The more ground beef you add, the meatier the sauce. When we were younger and broker, I would use less meat to sauce to add more food with less cost.

Now, usually:
9-11 cans sauce (8 oz). Salted and unsalted.
2-4 lbs ground beef. 15% fat is my favorite.
Garlic salt.
Garlic powder.
Onion powder.
Pepper.
Italian seasoning.

As usual, my seasonings are to taste.

Cook ground beef thoroughly, breaking it into mixed sized chunks. Drain fat. Add tomato sauce and seasonings. Cook for at least half an hour to get everything to cook together. Mix occasionally. Sauce can be left on low for hours if needed.

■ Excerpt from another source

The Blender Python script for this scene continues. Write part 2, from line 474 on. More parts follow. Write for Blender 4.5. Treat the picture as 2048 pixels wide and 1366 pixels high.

Generally use an equal number of salted to unsalted tomato sauces. If you decide on an odd number of sauces, the extra is usually unsalted (though if I taste the sauce after adding the seasoning and think it needs more salt and sauce, I'll add a salted one).

I used to hate sauce on my noodles as a kid. My favorite way to eat noodles was to fry them in butter after boiling, then add shredded cheese, or just salt. My kids still like them that way, and my husband still thinks that's weird. One of my grandmothers (Dad's Mom) used to serve her noodles in a casserole pan with the sauce mixed in. I hated how that tasted (choked it down anyway, because you didn't waste food in those days). It wasn't till college that I finally understood the point of spaghetti sauce. My now hubby, then boyfriend, made me spaghetti with meat sauce. I think in my entire life, up to that point, I had only ever tasted marinara. Meat sauce was magical.

I've modified his recipe over the years to what it is today. When I was pregnant I added the no salt cans. Laziness switched his chopped garlic to powder. Our friend R (old friend of M from his home town) introduced me to the concept of onion power, so S started being able to eat my sauce (she couldn't stand chunks of onion).

Today it is a staple in our house, and C's favorite thing I make. Extra sauce usually gets eaten as leftovers. It can, however be frozen if needed, or turned into a casserole, which I will cover in another post.